Lembro de ter enterrado a cabeça no travesseiro, exausto. Mas antes disso, bem antes disso, antes de fechar a matéria com o Luiz, ansiosos que estávamos para enviá-la a algum veículo de imprensa, lembro de me aproximar, fascinado, daquela multidão apaixonante, que cantava, a despeito da chuva, do frio e da lama.

A relação de um povo com seus ídolos explica toda uma cultura; foi com esta premissa que desembarquei a Buenos Aires: tentar entender o que o povo de Perón, Gardel e Maradona sentia por Lionel Messi.

O craque anunciara sua aposentadoria da seleção argentina, logo após a derrota para o Chile na final da Copa América – em que isolou um pênalti.

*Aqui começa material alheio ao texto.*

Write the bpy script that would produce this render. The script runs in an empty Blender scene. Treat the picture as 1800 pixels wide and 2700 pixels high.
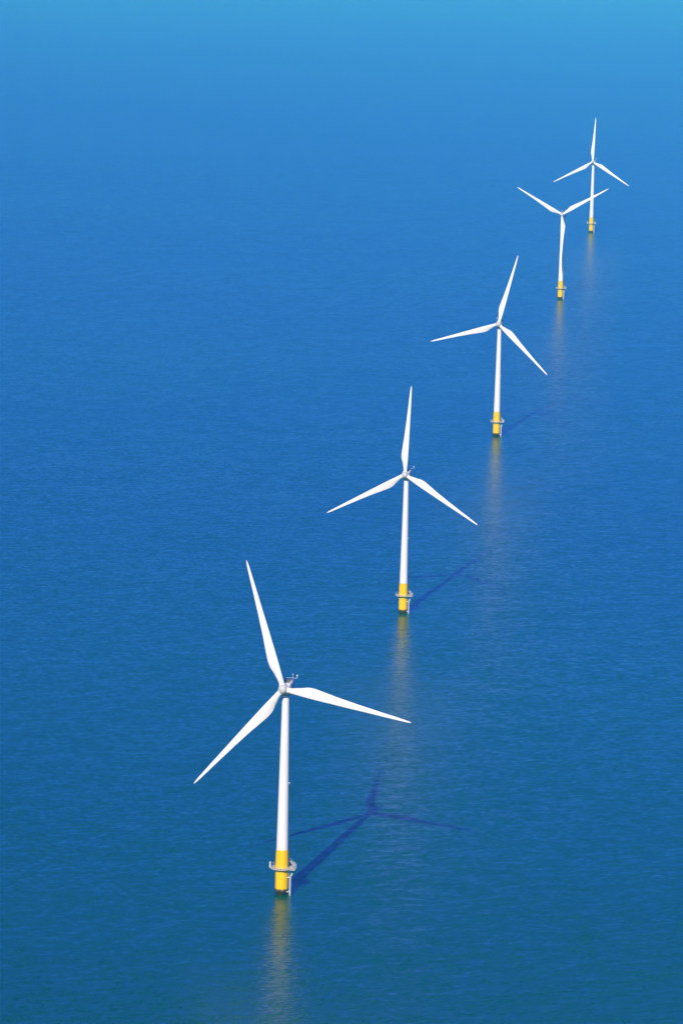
import bpy, bmesh, math, random
from mathutils import Vector, Matrix
R = math.radians
scene = bpy.context.scene
COL = scene.collection
random.seed(7)

# ------------------------------------------------------------------ camera
CAM_Z, PITCH, ROLL = 346.333, 0.161756, 0.0245996
cam_d = bpy.data.cameras.new('camera')
cam_d.sensor_fit = 'HORIZONTAL'; cam_d.sensor_width = 36.0
cam_d.lens = 36.0 * 8837.35 / 1568.0
cam_d.clip_start = 5; cam_d.clip_end = 120000
cam = bpy.data.objects.new('camera', cam_d); COL.objects.link(cam)
fwd = Vector((0, math.cos(PITCH), -math.sin(PITCH))); up0 = Vector((0, math.sin(PITCH), math.cos(PITCH))); rt0 = Vector((1, 0, 0))
c_, s_ = math.cos(ROLL), math.sin(ROLL)
rt1 = rt0 * c_ + up0 * s_; up1 = up0 * c_ - rt0 * s_
cam.matrix_world = Matrix(((rt1.x, up1.x, -fwd.x, 0), (rt1.y, up1.y, -fwd.y, 0), (rt1.z, up1.z, -fwd.z, CAM_Z), (0, 0, 0, 1)))
scene.camera = cam

# ------------------------------------------------------------------ sky, sun, exposure
SUN_EL, SUN_AZ = 0.5185, 0.25106          # light travels towards (sin az, cos az)
world = bpy.data.worlds.new('World'); scene.world = world; world.use_nodes = True
wn = world.node_tree.nodes; wl = world.node_tree.links
bg = wn['Background']
sky = wn.new('ShaderNodeTexSky'); sky.sky_type = 'NISHITA'; sky.sun_disc = False
sky.sun_elevation = SUN_EL; sky.sun_rotation = math.pi + SUN_AZ
sky.altitude = 0; sky.air_density = 1.0; sky.dust_density = 0.2; sky.ozone_density = 4.0
# a deep polarised blue sky: each channel of the physical sky is steepened, so it stays pale only at the horizon
SKY_POW = (3.2, 3.6, 1.55)
SKY_TINT = (0.38, 0.47, 7.4)
sp = wn.new('ShaderNodeSeparateColor'); cb = wn.new('ShaderNodeCombineColor'); wl.new(sky.outputs['Color'], sp.inputs[0])
for i in range(3):
    k = wn.new('ShaderNodeMath'); k.operation = 'MULTIPLY'; k.inputs[1].default_value = 0.2; wl.new(sp.outputs[i], k.inputs[0])
    q = wn.new('ShaderNodeMath'); q.operation = 'POWER'; q.inputs[1].default_value = SKY_POW[i]; mn = wn.new('ShaderNodeMath'); mn.operation = 'MINIMUM'; mn.inputs[1].default_value = 1.8
    wl.new(k.outputs[0], mn.inputs[0]); wl.new(mn.outputs[0], q.inputs[0])
    t = wn.new('ShaderNodeMath'); t.operation = 'MULTIPLY'; t.inputs[1].default_value = SKY_TINT[i]; wl.new(q.outputs[0], t.inputs[0])
    wl.new(t.outputs[0], cb.inputs[i])
wl.new(cb.outputs['Color'], bg.inputs['Color']); bg.inputs['Strength'].default_value = 0.10
sun_d = bpy.data.lights.new('sun', 'SUN'); sun_d.energy = 5.0; sun_d.angle = R(0.5); sun_d.color = (1.0, 0.92, 0.68)
sun = bpy.data.objects.new('sun', sun_d); COL.objects.link(sun); sun.location = (-300, -600, 900)
ldir = Vector((math.sin(SUN_AZ) * math.cos(SUN_EL), math.cos(SUN_AZ) * math.cos(SUN_EL), -math.sin(SUN_EL)))
sun.rotation_euler = ldir.to_track_quat('-Z', 'Y').to_euler()
scene.view_settings.view_transform = 'Standard'; scene.view_settings.look = 'None'
scene.view_settings.gamma = 1.0; scene.view_settings.use_curve_mapping = False
scene.view_settings.exposure = 0.0

# ------------------------------------------------------------------ materials
def new_mat(name):
    m = bpy.data.materials.new(name); m.use_nodes = True
    nt = m.node_tree
    return m, nt.nodes, nt.links, nt.nodes['Principled BSDF']

def paint(name, col, rough=0.4, var=0.06, scale=0.6, streak=False):
    m, n, l, b = new_mat(name)
    tc = n.new('ShaderNodeTexCoord'); mp = n.new('ShaderNodeMapping')
    mp.inputs['Scale'].default_value = (scale, scale, scale * (0.12 if streak else 1))
    no = n.new('ShaderNodeTexNoise'); no.inputs['Scale'].default_value = 1.0; no.inputs['Detail'].default_value = 5
    cr = n.new('ShaderNodeValToRGB')
    cr.color_ramp.elements[0].position = 0.3; cr.color_ramp.elements[1].position = 0.7
    cr.color_ramp.elements[0].color = tuple(x * (1 - var) for x in col) + (1,)
    cr.color_ramp.elements[1].color = tuple(min(1, x * (1 + var * 0.4)) for x in col) + (1,)
    l.new(tc.outputs['Object'], mp.inputs['Vector']); l.new(mp.outputs['Vector'], no.inputs['Vector'])
    l.new(no.outputs['Fac'], cr.inputs['Fac']); l.new(cr.outputs['Color'], b.inputs['Base Color'])
    b.inputs['Roughness'].default_value = rough; b.inputs['Specular IOR Level'].default_value = 0.25
    return m

M_white = paint('white_gelcoat', (0.84, 0.81, 0.74), 0.35, 0.07, 0.5, True)
M_hub = paint('hub_white', (0.56, 0.56, 0.53), 0.4, 0.05)
M_grey = paint('grey_steel', (0.34, 0.37, 0.36), 0.5, 0.1)
M_deck = paint('pale_grating', (0.54, 0.51, 0.45), 0.6, 0.12, 1.5)
M_rail = paint('galvanised_rail', (0.66, 0.66, 0.66), 0.45, 0.1, 1.5)
M_dark = paint('dark_louvre', (0.05, 0.05, 0.06), 0.6, 0.2)
M_red = paint('red_marking', (0.26, 0.08, 0.07), 0.5, 0.1)

def foundation_mat():
    m, n, l, b = new_mat('yellow_foundation')
    tc = n.new('ShaderNodeTexCoord')
    sep = n.new('ShaderNodeSeparateXYZ'); l.new(tc.outputs['Object'], sep.inputs[0])
    mp = n.new('ShaderNodeMapping'); mp.inputs['Scale'].default_value = (1.1, 1.1, 0.5); l.new(tc.outputs['Object'], mp.inputs['Vector'])
    no = n.new('ShaderNodeTexNoise'); no.inputs['Scale'].default_value = 1.0; no.inputs['Detail'].default_value = 5
    l.new(mp.outputs['Vector'], no.inputs['Vector'])
    # ragged height
    ma = n.new('ShaderNodeMath'); ma.operation = 'MULTIPLY_ADD'; ma.inputs[1].default_value = 1.1
    l.new(no.outputs['Fac'], ma.inputs[0]); l.new(sep.outputs['Z'], ma.inputs[2])
    mr = n.new('ShaderNodeMapRange'); mr.inputs['From Min'].default_value = 0.0; mr.inputs['From Max'].default_value = 4.5
    l.new(ma.outputs[0], mr.inputs['Value'])
    cr = n.new('ShaderNodeValToRGB'); e = cr.color_ramp.elements
    e[0].position = 0.0; e[0].color = (0.008, 0.008, 0.014, 1)
    e[1].position = 0.66; e[1].color = (0.95, 0.57, 0.0, 1)
    for p, c in ((0.36, (0.012, 0.010, 0.018, 1)), (0.44, (0.05, 0.035, 0.03, 1)), (0.545, (0.09, 0.055, 0.03, 1)), (0.575, (0.34, 0.20, 0.07, 1)), (0.60, (0.16, 0.08, 0.03, 1)), (0.63, (0.88, 0.48, 0.0, 1))):
        k = e.new(p); k.color = c
    l.new(mr.outputs['Result'], cr.inputs['Fac'])
    # faint vertical run marks
    mp2 = n.new('ShaderNodeMapping'); mp2.inputs['Scale'].default_value = (1.6, 1.6, 0.08); l.new(tc.outputs['Object'], mp2.inputs['Vector'])
    n2 = n.new('ShaderNodeTexNoise'); n2.inputs['Scale'].default_value = 1.0; n2.inputs['Detail'].default_value = 4; l.new(mp2.outputs['Vector'], n2.inputs['Vector'])
    r2 = n.new('ShaderNodeMapRange'); r2.inputs['From Min'].default_value = 0.3; r2.inputs['From Max'].default_value = 0.6
    r2.inputs['To Min'].default_value = 0.86; r2.inputs['To Max'].default_value = 1.0; l.new(n2.outputs['Fac'], r2.inputs['Value'])
    mx = n.new('ShaderNodeMix'); mx.data_type = 'RGBA'; mx.blend_type = 'MULTIPLY'; mx.inputs['Factor'].default_value = 1.0
    l.new(cr.outputs['Color'], mx.inputs['A']); l.new(r2.outputs['Result'], mx.inputs['B'])
    l.new(mx.outputs['Result'], b.inputs['Base Color'])
    b.inputs['Roughness'].default_value = 0.45; b.inputs['Specular IOR Level'].default_value = 0.15
    return m
M_yellow = foundation_mat()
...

Dali em diante, irrompeu na imprensa e nas redes sociais uma campanha para que #NoTeVayasLio, que ganhou contornos de política de Estado.

No último sábado, 2, a comoção se derramou nas ruas. Centenas de argentinos tomaram a Praça da República, onde está encrustado o Obelisco, e promoveram um “bandeiraço” em apoio a Messi. Aos olhos de um desavisado, a manifestação poderia parecer a comemoração de um título. Na Argentina, derrotas também podem gerar catarse.
Luiz e eu nos desgarramos do grupo para circular pela multidão e fazer as entrevistas. O guarda-chuva emprestado pelo Victão logo virou artigo dispensável: precisávamos assumir aquela cobertura de cara para o vento. Flanamos por uma boa meia hora, talvez até mais. Às margens, por cima das muretas, o ato era observado com mais cautela. No meio, como um turbilhão centrípeto, era a festa dos hinchas, os apaixonados torcedores argentinos, que pulavam e cantavam por um futebolista que jamais vestiu a camisa de um clube do país. A cena lembrava um ato ecumênico. “Se sofre, se chora, mas nunca se abandona”, sintetizou Brian Moreira, de 23 anos.

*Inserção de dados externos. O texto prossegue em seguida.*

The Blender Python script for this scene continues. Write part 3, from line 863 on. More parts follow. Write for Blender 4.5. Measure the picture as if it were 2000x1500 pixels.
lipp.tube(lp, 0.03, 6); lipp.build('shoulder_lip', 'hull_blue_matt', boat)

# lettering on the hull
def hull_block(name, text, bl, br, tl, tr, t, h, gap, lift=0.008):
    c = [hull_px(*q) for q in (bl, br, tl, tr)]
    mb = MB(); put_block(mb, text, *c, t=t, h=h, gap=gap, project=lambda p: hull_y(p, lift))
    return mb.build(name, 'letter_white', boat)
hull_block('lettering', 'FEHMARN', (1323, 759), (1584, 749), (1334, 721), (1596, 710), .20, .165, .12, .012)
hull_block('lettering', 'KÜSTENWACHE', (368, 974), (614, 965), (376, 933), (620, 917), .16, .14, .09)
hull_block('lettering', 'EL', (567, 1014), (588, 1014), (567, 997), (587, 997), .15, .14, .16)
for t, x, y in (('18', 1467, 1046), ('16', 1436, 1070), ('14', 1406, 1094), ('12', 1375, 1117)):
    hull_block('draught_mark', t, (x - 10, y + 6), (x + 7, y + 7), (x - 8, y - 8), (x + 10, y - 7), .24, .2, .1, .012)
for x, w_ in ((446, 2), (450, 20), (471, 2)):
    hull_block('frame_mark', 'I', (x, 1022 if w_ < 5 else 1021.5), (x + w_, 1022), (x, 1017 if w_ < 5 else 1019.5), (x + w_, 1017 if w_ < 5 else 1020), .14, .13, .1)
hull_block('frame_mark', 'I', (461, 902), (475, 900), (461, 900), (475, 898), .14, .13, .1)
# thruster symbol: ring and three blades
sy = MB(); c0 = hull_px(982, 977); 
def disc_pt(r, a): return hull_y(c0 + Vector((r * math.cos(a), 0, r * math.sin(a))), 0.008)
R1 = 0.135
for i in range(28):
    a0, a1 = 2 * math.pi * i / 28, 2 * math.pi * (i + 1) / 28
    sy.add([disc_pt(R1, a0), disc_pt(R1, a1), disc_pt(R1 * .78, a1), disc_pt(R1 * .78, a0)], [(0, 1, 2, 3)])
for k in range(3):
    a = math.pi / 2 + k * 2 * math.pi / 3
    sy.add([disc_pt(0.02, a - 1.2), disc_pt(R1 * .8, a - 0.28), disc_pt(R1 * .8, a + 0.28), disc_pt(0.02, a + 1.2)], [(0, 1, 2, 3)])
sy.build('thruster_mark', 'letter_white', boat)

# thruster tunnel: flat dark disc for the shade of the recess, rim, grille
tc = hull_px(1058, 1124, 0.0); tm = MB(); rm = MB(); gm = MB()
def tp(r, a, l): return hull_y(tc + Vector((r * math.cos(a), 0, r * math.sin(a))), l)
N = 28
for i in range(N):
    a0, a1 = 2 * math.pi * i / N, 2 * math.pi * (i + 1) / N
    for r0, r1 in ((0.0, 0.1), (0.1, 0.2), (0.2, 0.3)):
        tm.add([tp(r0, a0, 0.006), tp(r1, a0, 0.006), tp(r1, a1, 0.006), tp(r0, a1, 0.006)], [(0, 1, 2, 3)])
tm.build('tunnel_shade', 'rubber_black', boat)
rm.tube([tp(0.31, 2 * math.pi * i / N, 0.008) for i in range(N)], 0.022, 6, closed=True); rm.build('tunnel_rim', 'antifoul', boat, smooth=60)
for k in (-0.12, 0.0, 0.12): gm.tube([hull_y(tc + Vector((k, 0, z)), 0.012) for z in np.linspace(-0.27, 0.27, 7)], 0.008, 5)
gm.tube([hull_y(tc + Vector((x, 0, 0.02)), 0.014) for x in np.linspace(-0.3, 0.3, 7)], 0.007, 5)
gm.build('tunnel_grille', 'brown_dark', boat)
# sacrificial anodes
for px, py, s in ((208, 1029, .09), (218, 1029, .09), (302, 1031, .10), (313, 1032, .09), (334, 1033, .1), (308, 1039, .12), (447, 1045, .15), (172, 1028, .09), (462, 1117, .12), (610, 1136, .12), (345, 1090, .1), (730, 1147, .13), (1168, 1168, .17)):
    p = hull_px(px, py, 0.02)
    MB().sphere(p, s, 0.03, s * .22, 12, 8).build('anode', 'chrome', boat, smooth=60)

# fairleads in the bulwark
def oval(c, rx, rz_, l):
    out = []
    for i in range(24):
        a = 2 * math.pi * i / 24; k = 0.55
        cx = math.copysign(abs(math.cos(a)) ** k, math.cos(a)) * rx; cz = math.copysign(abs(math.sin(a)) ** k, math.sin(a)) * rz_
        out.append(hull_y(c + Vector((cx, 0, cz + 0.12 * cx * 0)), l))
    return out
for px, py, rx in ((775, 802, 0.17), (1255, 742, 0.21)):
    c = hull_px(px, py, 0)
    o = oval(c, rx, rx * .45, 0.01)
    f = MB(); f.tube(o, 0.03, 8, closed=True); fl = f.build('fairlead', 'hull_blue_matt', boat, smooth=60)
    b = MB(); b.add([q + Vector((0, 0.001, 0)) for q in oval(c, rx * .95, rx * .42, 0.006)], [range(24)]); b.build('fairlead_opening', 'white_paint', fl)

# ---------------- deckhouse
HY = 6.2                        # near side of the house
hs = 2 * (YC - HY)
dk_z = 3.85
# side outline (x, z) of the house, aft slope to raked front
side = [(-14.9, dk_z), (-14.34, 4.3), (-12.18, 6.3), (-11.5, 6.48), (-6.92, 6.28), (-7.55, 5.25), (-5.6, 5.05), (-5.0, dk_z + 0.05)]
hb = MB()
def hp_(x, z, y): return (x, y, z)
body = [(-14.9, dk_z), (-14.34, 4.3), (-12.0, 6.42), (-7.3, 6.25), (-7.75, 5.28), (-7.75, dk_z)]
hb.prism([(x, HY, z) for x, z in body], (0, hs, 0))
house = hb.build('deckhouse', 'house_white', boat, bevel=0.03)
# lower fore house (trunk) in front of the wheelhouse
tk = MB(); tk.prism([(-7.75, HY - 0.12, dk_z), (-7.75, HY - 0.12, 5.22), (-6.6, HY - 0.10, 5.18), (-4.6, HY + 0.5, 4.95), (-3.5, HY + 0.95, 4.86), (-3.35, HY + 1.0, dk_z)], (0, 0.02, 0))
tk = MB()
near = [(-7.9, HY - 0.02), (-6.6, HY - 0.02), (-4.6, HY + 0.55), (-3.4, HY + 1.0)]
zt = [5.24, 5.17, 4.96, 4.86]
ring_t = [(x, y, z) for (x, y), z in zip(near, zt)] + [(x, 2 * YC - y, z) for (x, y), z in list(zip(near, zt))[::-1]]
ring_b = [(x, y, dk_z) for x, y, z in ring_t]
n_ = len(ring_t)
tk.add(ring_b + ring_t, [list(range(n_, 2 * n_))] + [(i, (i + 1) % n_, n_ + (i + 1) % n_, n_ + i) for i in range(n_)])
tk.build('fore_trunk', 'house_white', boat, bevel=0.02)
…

Sentamos em um café, reunido todo o grupo, para encaminhar o material da Eunice à Globo News. Lembro de ainda estar energizado, eufórico e ansioso para escrever aquela matéria. O que foi feito no quarto do hotel, com os dedos gelados e a cabeça quente.

A matéria do ato na Praça da República não foi ao ar (vamos aproveitar o material para uma reportagem mais analítica). O instante, porém, não foi perdido. Estar na rua é o pão de cada dia do jornalismo. Essa deve ser a escolha número zero. Na dúvida, veja as coisas acontecerem. Esteja lá. É só assim que das coisas se pode lembrar.